Tidak hanya turut memprakarsai tinju profesional di Jawa Timur, nama Setijadi juga dikenal tokoh dan badan tinju mancanegara. Sejumlah petinju asuhannya yang mencuat di kancah tinju nasional dan internasional di antaranya Wongso Suseno, Hengky Gun, Kai Siong, Didik Mulyadi, Wongso Indrajit, Yani Hagler dan banyak lainnya.
Tokoh lain yang juga berpengaruh dalam tinju di Kota Pahlawan adalah Eddy Pirih. Pria yang juga dikenal sebagai promotor tinju handal itu merupakan pendiri sekaligus pemilik Pirih Boxing Camp Surabaya. Dari sasana tersebut banyak petinju handal Tanah Air yang juga mewarnai perkembangan tinju di masa-masa mendatang.
Tokoh Komisi Tinju Indonesia (KTI) PW Afandy yang akrab disapa Wei Fan itu mengatakan, selama ia menjadi promotor tinju, masa keemasan olahraga dan panggung tinju di tanah ada di kisaran tahun 1986. Dia turut serta mengundang para petinju kelas dunia datang ke Indonesia bersama mantan Panglima TNI, Hendro Priyono dan rekannya, Herry Sugiarto alias Aseng.
"Tahun 1980 sampai 2013 masih berjaya, saya mengerti karena juga pernah jadi ketua KTI Surabaya sejak 2003 sampai 2013," sambungnya.
Namun, sepeninggal Aseng, Wei Fan menggeluti dunia tinju seorang diri. Hingga akhirnya ia memutuskan untuk 'rehat' sejenak dari dunia tinju. Dia pun mengenang bagaimana dirinya dan Aseng membantu penuh agar tinju hidup sejak 1986, terutam ketika dirinya bersama Hendro Priyono yang juga merupakan tokoh tinju mengundang sejumlah juara tinju dunia.

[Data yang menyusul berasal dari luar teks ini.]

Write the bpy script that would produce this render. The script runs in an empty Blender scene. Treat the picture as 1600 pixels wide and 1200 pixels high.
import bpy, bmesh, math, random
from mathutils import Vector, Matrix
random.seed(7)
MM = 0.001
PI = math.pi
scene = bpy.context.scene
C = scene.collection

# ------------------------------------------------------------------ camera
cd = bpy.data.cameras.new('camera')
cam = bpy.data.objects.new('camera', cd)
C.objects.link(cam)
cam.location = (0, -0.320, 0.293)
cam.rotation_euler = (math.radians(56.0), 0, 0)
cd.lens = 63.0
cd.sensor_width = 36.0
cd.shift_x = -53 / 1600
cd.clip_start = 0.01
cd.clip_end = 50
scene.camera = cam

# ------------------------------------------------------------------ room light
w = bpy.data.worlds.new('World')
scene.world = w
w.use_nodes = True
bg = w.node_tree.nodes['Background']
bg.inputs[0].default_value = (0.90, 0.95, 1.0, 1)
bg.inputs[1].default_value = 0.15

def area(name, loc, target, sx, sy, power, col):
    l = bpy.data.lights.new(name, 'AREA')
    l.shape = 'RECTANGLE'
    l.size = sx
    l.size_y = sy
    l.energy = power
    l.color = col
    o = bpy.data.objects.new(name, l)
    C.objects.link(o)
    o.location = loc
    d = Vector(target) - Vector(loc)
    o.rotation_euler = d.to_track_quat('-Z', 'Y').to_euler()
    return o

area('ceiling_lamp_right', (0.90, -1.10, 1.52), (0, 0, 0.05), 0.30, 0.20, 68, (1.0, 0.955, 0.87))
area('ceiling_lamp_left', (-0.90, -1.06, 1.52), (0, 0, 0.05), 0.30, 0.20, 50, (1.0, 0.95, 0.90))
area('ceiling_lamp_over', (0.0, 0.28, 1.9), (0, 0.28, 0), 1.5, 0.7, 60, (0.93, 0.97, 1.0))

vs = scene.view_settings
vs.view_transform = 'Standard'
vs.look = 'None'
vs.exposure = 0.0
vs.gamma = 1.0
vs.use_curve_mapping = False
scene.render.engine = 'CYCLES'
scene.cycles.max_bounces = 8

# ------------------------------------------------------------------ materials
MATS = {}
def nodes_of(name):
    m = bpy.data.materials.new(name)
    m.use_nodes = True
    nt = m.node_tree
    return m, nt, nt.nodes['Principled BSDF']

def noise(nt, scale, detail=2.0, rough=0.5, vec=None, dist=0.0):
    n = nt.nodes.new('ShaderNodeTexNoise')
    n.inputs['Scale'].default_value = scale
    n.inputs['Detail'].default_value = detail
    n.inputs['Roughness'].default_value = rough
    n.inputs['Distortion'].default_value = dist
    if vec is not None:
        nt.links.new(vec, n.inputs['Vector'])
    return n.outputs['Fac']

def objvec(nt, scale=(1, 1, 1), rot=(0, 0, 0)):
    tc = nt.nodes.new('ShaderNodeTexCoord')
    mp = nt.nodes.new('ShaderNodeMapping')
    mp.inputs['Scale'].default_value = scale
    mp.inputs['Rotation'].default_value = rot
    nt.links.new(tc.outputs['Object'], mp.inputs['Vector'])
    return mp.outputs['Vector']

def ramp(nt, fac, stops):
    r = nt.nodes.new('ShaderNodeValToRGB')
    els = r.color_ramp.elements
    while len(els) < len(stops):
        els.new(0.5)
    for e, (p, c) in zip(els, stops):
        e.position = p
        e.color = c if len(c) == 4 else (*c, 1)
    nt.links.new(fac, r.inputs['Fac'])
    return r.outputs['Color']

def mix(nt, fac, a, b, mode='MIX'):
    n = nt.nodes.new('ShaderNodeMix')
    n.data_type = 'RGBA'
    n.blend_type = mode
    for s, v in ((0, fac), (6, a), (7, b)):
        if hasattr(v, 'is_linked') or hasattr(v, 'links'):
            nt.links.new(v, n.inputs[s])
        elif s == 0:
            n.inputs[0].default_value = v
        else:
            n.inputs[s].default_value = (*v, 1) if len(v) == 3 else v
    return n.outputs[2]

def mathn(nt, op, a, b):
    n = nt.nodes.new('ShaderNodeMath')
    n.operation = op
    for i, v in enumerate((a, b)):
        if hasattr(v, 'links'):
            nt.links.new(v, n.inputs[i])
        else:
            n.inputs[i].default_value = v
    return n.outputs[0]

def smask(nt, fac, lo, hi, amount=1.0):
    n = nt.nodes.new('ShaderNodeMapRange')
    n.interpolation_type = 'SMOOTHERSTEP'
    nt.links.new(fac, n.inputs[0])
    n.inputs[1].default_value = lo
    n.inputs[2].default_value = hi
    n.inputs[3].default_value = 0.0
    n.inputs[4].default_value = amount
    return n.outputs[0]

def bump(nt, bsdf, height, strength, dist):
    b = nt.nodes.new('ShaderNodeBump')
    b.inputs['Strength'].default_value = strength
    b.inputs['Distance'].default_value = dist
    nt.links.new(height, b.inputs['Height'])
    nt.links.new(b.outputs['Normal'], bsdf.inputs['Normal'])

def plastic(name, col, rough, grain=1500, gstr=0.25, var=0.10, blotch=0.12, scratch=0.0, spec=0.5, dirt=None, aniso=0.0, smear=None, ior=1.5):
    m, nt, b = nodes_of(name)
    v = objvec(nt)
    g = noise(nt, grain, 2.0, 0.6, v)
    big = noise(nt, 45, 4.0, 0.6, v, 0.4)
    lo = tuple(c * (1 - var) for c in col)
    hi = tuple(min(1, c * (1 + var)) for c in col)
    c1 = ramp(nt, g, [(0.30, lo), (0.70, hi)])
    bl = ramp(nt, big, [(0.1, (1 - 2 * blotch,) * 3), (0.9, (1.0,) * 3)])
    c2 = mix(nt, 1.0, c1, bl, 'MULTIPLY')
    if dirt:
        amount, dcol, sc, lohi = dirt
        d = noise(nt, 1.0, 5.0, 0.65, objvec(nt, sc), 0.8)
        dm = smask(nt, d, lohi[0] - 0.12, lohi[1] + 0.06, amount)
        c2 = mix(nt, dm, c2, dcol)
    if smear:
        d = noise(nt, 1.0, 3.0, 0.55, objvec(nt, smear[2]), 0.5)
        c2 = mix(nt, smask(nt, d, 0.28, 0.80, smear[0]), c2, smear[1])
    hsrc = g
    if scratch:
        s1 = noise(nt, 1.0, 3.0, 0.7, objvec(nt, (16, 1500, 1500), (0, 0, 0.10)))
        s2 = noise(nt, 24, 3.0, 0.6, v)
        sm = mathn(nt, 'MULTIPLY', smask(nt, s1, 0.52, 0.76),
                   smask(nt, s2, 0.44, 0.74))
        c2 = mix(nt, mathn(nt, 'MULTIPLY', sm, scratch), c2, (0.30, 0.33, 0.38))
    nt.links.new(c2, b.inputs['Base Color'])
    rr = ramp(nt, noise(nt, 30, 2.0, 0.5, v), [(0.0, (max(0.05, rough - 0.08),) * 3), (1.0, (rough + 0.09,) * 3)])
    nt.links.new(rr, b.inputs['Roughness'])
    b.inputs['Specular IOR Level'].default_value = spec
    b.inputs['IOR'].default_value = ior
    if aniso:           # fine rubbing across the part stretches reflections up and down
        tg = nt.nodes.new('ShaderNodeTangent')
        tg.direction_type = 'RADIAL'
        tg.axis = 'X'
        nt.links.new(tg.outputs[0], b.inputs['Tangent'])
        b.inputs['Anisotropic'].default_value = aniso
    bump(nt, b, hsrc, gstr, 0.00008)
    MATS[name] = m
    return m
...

"Saya gemar sekali sama tinju, tujuan lainnya juga saya ingin Jatim ada juara yang bagus dan menonjol. Saya juga mencari bibit muda dan talenta baru berprestasi. Tapi, sejak aseng meninggal, mrotoli semua, hingga tahun 2004 sampai 2005," imbuhnya.
Kini tinju kian pudar. Bahkan dunia tinju di Tanah Air bisa dikatakan sudah beku selama lebih dari 1 dekade atau sejak 2012 silam. Wei Fan hanya bisa mengenang momen paling berkesan ketika atlet binaannya berprestasi. Baik nasional mau pun internasional.
"Petinju-petinju saya jadi semua, mulai Soewarno sampai Kai Siong. Sekarang mereka semua sudah pensiun," ujar dia.
Namun, semangatnya untuk membangkitkan tinju di Tanah Air, terutama di Surabaya dan Jawa Timu masih ada. Dengan berdirinya Asosiasi Petinju Indonsia, dia bertekad hendak menggerakkan kembali tinju di Indonesia yang mana itu akan dimulai dari Jatim. Dia akan kembali menghidupkan sasana tinju, mencari dan memetakan bibit petinju baru, hingga menggelar pertandingan tinju.
"Saya akan adakan pertandingan-pertandingan, salah satunya Pangdam Cup, sekitar 6 sampai 7 partai di Jatim. Setidaknya juara di Asia dulu lah," ungkapnya.